Federal law also restricts the legal recourse for sexual harassment and assault to businesses of a certain size. "The bottom line is that the federal law has the requirement of an employer having 15 or more employees," Carol Miaskoff, associate legal council for the Equal Employment Opportunity Commission (EEOC), the federal body responsible for enforcement of labor protections, tells NPR Music. "That's the critical difference here, and that's not going to change without an act from Congress." Shinall says the requirement is an equally important target in the war against harassment in the workplace, however non-standard a workplace might be.
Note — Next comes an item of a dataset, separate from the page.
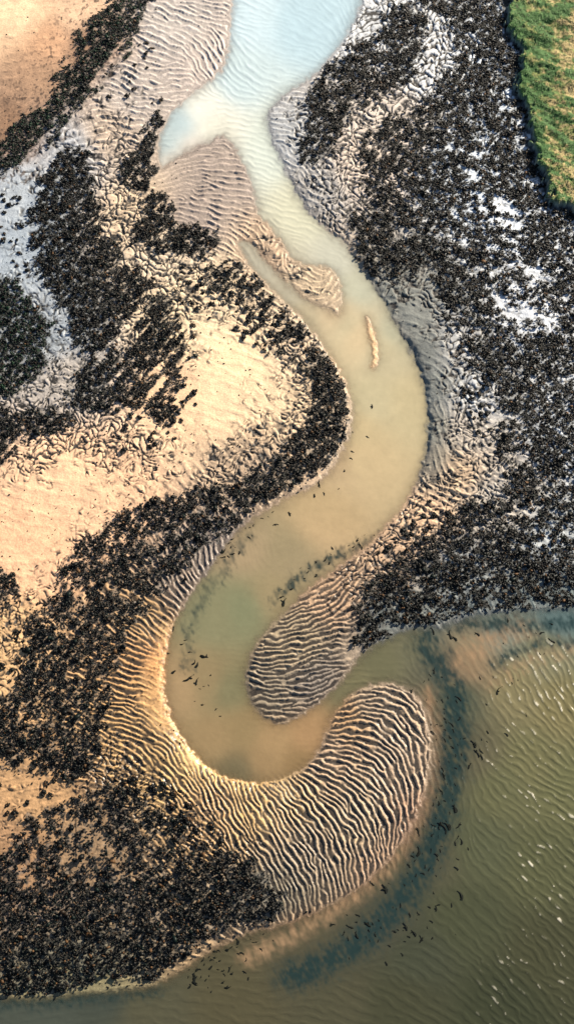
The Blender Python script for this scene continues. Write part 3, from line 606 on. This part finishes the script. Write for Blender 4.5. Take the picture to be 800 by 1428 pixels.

Miaskoff points to the EEOC's current enforcement plan, in effect from 2017 through 2021, which has prioritized clarifying "the application of workplace civil rights protections in light of the increasing complexity of employment relationships and structures, including temporary workers, staffing agencies, independent contractor relationships, and the on-demand economy." The EEOC says it has had a noticeable increase in traffic to the sexual harassment section of its website since last fall.

The law proposed in Tennessee is not a magic-bullet fix for sexual harassment and assault in the music industry — or in any other contract work, such as on-demand driver services like Uber or project-based applications like TaskRabbit. But the expansion of policy would provide wider access to one of the few tangible routes survivors have toward minimizing recurrence and finding (legal) relief. And if these workers are given the option to pursue claims in court, the issue could get some closer attention in Washington.